NYC too is experiencing a boom, if not to the same degree as SF. Silicon Alley is producing some major hits of their own, and the Silicon Valley big names are setting up shop here as well too to attract our cosmopolitan talent. One of these companies based here, Business Insider, has become my new employer, since about a year ago. I've become a project manager rather than a code monkey, which means I manage much more than I code. I learned how to motivate people and to take responsibility for projects that either perform well or badly. And how to work with people to achieve successes. It's much tougher than it seemed to me at first. But it's rewarding. And I like it more than coding. I could make a career of this, I think. I'm rarely bored as a result, like I was at JPM. I'm either doing management stuff, such as working with teams to achieve their goals, planning releases, or talking to executives about ways I can get their site to work faster using the people they hired to work with me, or I'm just "helping out here and there". Coding PHP scrips. Debugging an Android app. Even writing an article for our site: www.businessinsider.com/mission-motorcycles-electric-rs-r-tesla-2014-2.

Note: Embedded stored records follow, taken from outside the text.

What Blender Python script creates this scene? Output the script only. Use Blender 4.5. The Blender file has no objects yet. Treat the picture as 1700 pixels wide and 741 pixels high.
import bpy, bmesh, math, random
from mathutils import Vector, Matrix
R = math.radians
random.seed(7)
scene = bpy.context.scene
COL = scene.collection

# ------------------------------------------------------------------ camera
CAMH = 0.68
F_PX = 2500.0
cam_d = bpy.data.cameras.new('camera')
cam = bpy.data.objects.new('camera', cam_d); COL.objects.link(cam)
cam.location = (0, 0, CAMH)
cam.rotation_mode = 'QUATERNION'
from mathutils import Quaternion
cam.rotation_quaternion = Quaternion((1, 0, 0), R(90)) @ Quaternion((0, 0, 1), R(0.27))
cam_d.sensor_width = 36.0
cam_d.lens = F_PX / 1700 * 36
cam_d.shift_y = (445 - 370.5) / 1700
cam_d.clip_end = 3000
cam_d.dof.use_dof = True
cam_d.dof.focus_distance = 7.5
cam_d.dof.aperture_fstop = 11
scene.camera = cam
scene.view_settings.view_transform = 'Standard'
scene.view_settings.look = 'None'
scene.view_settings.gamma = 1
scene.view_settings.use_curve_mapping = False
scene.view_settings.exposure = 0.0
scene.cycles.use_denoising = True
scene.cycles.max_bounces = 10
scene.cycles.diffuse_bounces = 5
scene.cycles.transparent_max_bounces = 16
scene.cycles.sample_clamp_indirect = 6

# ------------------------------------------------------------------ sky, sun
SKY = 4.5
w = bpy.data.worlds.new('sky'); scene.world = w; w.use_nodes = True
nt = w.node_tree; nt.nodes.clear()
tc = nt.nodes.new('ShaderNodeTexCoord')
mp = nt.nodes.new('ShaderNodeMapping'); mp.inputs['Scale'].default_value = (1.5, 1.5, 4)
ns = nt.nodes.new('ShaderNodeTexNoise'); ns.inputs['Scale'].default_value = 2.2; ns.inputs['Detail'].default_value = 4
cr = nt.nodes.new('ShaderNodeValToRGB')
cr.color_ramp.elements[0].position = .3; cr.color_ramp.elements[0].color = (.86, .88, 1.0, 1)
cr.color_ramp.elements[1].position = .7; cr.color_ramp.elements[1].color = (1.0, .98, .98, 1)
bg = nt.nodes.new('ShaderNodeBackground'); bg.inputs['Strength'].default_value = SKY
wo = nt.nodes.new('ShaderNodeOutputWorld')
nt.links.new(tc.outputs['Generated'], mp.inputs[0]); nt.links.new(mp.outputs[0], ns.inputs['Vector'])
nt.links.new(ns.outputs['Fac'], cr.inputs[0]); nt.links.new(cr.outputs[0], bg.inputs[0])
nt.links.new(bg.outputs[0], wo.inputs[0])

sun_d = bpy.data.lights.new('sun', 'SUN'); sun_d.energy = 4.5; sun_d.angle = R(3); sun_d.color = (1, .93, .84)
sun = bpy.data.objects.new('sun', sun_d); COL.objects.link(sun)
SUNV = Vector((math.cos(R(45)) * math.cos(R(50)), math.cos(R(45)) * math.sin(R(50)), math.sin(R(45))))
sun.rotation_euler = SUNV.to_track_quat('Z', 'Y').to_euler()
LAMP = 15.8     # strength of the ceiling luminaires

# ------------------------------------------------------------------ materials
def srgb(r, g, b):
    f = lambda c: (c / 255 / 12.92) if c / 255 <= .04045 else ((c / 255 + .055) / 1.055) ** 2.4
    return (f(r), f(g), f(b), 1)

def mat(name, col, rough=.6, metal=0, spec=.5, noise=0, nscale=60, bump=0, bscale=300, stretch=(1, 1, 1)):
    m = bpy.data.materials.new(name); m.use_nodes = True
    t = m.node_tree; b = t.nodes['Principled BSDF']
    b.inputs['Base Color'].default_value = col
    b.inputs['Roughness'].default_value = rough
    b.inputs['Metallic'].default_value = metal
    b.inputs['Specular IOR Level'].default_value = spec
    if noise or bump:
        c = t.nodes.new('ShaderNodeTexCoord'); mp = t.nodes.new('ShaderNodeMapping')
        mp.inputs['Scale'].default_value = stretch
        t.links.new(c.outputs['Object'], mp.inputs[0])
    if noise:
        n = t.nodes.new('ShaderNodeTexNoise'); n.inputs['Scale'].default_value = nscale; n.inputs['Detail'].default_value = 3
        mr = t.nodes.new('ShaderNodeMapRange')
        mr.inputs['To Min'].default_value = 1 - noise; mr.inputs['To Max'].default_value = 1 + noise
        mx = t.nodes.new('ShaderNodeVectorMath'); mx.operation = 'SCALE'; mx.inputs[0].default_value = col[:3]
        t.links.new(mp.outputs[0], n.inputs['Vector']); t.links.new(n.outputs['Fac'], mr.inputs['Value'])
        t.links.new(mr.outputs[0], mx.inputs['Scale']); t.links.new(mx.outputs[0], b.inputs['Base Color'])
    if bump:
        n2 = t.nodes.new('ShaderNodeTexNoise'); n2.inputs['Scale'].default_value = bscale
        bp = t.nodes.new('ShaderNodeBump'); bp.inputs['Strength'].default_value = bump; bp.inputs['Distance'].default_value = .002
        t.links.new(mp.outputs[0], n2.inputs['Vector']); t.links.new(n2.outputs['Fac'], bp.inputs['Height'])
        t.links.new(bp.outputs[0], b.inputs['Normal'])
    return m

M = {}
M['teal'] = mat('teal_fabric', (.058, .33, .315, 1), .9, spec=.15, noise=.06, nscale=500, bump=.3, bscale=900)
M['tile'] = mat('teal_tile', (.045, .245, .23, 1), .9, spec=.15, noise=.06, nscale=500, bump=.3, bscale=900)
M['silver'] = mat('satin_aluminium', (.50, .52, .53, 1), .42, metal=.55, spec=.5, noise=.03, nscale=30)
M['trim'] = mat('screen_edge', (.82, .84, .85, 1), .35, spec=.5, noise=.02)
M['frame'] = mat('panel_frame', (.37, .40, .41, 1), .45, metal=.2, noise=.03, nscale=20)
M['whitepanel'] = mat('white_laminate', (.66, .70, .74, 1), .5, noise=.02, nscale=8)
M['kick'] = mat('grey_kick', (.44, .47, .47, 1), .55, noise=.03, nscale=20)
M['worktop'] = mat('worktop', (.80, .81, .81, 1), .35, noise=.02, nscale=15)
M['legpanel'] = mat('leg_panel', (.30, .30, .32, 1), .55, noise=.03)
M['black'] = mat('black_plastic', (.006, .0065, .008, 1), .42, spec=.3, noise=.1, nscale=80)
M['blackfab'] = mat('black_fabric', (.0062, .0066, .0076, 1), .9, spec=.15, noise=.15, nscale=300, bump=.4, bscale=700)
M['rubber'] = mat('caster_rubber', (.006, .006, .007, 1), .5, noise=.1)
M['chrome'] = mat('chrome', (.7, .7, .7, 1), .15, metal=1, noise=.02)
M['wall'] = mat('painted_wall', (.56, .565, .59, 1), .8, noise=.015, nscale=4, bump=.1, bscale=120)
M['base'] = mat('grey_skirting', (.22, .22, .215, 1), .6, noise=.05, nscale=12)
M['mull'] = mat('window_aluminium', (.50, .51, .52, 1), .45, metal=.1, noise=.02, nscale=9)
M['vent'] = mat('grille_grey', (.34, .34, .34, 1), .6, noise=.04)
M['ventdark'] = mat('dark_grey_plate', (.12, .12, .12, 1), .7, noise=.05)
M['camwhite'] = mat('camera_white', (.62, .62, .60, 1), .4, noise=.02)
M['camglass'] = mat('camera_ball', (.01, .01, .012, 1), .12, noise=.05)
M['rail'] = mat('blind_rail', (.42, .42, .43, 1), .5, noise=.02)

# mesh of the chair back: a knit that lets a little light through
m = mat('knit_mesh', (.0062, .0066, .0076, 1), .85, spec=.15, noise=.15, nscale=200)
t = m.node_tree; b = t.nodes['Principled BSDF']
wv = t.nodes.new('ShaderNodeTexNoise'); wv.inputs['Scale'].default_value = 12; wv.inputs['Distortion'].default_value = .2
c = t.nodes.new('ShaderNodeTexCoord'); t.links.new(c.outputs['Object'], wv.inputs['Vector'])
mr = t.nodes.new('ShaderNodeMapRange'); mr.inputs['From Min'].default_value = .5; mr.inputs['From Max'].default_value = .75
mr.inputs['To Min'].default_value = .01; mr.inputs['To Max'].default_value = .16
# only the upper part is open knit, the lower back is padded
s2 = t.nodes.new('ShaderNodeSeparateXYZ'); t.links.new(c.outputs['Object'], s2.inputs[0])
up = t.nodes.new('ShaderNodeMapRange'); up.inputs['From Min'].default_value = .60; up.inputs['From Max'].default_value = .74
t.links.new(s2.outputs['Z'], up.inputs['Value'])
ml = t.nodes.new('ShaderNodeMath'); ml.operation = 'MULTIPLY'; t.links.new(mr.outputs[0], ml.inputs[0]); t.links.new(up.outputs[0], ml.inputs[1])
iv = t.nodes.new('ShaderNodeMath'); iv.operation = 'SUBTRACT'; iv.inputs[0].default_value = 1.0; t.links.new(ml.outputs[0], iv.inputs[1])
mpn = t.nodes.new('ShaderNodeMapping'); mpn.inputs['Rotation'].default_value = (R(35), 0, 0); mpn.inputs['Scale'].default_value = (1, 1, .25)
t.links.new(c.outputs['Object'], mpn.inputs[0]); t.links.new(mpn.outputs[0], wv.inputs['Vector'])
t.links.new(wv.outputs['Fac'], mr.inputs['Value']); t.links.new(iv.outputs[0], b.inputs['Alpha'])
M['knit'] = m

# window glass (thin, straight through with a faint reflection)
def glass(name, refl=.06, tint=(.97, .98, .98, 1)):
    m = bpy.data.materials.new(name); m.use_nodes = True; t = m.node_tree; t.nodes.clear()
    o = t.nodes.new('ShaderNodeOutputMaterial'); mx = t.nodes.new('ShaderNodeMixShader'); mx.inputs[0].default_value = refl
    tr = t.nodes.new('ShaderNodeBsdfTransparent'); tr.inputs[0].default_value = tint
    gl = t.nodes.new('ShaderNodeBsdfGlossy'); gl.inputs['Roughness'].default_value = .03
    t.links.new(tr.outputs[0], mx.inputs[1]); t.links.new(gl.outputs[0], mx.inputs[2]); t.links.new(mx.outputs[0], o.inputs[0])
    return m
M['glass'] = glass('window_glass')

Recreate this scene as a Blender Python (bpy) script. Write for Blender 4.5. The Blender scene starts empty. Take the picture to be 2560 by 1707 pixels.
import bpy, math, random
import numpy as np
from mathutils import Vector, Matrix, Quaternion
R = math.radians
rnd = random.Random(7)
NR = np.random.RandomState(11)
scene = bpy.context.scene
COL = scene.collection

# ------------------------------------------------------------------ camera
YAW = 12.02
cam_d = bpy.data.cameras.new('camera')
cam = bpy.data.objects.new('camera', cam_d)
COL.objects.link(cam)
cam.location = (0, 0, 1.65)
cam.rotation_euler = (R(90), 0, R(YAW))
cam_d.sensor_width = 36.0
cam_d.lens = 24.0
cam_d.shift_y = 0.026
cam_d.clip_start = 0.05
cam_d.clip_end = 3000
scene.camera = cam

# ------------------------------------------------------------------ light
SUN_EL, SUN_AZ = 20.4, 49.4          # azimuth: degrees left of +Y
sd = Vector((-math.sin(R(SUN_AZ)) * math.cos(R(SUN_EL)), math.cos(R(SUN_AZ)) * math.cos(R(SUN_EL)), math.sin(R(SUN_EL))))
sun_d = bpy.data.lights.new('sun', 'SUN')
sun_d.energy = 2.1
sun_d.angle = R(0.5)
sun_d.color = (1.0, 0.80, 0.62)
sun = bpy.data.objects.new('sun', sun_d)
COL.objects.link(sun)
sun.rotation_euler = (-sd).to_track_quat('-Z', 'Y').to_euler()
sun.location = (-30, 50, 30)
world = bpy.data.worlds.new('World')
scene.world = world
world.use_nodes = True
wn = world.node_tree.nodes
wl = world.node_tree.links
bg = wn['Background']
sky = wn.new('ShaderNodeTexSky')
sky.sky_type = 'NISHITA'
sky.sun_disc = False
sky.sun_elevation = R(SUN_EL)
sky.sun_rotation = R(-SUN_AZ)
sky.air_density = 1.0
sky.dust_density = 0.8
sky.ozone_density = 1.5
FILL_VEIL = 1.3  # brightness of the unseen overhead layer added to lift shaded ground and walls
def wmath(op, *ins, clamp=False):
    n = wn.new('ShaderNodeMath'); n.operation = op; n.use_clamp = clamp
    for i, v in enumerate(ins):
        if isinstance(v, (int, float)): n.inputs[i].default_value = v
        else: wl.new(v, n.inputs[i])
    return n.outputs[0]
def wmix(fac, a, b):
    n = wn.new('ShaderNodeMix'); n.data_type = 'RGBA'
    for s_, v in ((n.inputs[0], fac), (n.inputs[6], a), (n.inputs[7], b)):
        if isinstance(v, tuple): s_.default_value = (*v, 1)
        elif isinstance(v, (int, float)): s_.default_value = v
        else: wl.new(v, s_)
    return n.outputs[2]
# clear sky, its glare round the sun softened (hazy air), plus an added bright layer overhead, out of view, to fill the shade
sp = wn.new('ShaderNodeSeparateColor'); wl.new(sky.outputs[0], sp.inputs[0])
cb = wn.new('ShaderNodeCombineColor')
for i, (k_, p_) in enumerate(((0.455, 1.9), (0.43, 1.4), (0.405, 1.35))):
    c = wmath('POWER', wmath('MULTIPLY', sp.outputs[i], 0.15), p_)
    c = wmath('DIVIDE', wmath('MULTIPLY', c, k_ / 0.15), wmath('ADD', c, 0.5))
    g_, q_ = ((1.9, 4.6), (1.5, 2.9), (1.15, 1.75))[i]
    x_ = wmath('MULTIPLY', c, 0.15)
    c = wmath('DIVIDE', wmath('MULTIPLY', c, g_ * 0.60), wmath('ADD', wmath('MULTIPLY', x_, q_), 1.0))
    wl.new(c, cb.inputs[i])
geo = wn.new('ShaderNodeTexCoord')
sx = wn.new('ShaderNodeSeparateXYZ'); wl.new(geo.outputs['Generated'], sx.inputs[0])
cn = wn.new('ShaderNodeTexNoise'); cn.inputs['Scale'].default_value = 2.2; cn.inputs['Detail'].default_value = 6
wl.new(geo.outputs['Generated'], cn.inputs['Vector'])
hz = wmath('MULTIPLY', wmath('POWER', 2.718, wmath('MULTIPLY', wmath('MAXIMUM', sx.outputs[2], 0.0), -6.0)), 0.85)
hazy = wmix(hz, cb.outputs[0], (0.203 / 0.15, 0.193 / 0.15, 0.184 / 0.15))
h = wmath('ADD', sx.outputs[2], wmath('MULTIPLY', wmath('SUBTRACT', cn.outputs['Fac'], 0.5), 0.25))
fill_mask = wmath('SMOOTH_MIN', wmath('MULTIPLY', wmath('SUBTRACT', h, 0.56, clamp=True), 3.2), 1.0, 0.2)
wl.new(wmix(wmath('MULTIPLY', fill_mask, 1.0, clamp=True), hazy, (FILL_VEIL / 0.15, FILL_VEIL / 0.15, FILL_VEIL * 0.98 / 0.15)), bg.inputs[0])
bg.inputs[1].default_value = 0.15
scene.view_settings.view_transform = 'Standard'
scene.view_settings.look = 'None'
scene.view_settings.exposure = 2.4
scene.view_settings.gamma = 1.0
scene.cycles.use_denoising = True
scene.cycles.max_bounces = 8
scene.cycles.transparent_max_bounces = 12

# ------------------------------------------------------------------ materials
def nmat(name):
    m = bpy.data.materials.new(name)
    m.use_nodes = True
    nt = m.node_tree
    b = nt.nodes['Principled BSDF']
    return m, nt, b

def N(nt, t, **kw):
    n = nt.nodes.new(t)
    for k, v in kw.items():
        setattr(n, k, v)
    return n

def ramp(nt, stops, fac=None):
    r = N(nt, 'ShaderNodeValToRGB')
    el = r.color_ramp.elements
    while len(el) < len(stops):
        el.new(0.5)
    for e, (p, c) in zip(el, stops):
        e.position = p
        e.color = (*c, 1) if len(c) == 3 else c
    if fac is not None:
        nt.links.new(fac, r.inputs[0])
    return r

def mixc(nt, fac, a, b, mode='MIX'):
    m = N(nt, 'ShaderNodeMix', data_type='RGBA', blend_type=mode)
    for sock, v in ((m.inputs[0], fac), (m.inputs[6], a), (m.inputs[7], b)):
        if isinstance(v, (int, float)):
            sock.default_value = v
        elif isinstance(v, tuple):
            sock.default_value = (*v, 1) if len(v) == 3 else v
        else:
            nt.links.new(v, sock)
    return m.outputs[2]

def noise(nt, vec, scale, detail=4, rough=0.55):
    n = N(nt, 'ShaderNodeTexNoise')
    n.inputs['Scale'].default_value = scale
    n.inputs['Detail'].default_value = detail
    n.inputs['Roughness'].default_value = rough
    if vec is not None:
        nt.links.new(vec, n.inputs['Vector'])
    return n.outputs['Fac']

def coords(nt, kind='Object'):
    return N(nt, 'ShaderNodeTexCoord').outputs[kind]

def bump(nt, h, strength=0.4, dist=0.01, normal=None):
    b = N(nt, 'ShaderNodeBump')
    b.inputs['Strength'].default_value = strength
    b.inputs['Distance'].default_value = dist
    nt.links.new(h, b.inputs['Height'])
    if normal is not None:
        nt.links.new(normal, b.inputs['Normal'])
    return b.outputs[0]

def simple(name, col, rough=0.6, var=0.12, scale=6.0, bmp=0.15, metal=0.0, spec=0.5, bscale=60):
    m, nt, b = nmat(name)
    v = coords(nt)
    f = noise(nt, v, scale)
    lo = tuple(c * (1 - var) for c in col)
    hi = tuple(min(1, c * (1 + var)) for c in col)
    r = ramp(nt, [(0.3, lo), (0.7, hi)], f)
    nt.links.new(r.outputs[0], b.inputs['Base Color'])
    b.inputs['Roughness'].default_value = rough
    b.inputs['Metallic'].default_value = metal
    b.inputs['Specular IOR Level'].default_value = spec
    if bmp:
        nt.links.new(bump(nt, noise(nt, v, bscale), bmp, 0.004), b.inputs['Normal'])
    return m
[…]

I got this job by taking responsibility at JPM before I left as a "scrum-master". WTF is that, you might ask? It's basically a project manager. It was my responsibility to run meetings for the team and figure out what were our projections for the amount of work we needed to do and how well we were doing it. The scrum-master is a role which was invented as the "Third wheel" to the development team, the other two wheels being the "Team" and "Product Owner". I like to think that this is just another development in the democratization of the IT work-force. Developers are quickly being recognized for their value and knowledge of how technology ACTUALLY works, rather than the senior managers and executives who tried in the past to make them their slaves. They now get a lot more respect for what they do and how they decide to do it, if the company they work for has come to terms with reality. One of the issues with that is now the teams they're on don't have as much structure, and responsibilities are not always clearly defined. So just as Baron de Montesquieu invented the concept of a separation of powers for a democratic government in the mid 18th century, someone in the late 1990s invented this method called "Agile Scrum", which outlined three roles to every team. Think of the Product Owner as the President (executive branch), who sets the political agenda and either vetoes or signs into effect every act of legislation. The Team is the Congress (legislative), in that they actually write the laws and acts (the code), which gets sent to the Product Owner for approval. And finally there's me, the Scrum-master. In a role somewhat similar to the judicial branch, it is my responsibility to ensure an adherence of this entire process to the ideals of Agile and Scrum. The "Agile Manifesto" and our team's Working Agreement is effectively my Constitution. It is a document which can be amended, but it still has a precedent which is supposed to help maintain a balance and set expectations of the entire team. It's actually a pretty intelligent set-up, but I'm always trying to find a better way to make it fit the way software development actually works.

Anyway enough about work. How's life, Ryan? Well, it's good. I actually like NYC a lot now. I'm no longer anxious about returning to California, but it is still on my mind. I could go either way at this point. I wish I could find a career that would allow me to spend half the year in NYC and half in the Bay Area, with maybe a month to travel the world. That would be my ultimate dream. Along with a townhouse in West Village Manhattan and a Los Altos Hills mansion, if you could spare those.

Either way life is good. East coast, west coast, it doesn't matter in the end. Life is an adventure, and you just have to live it to the fullest.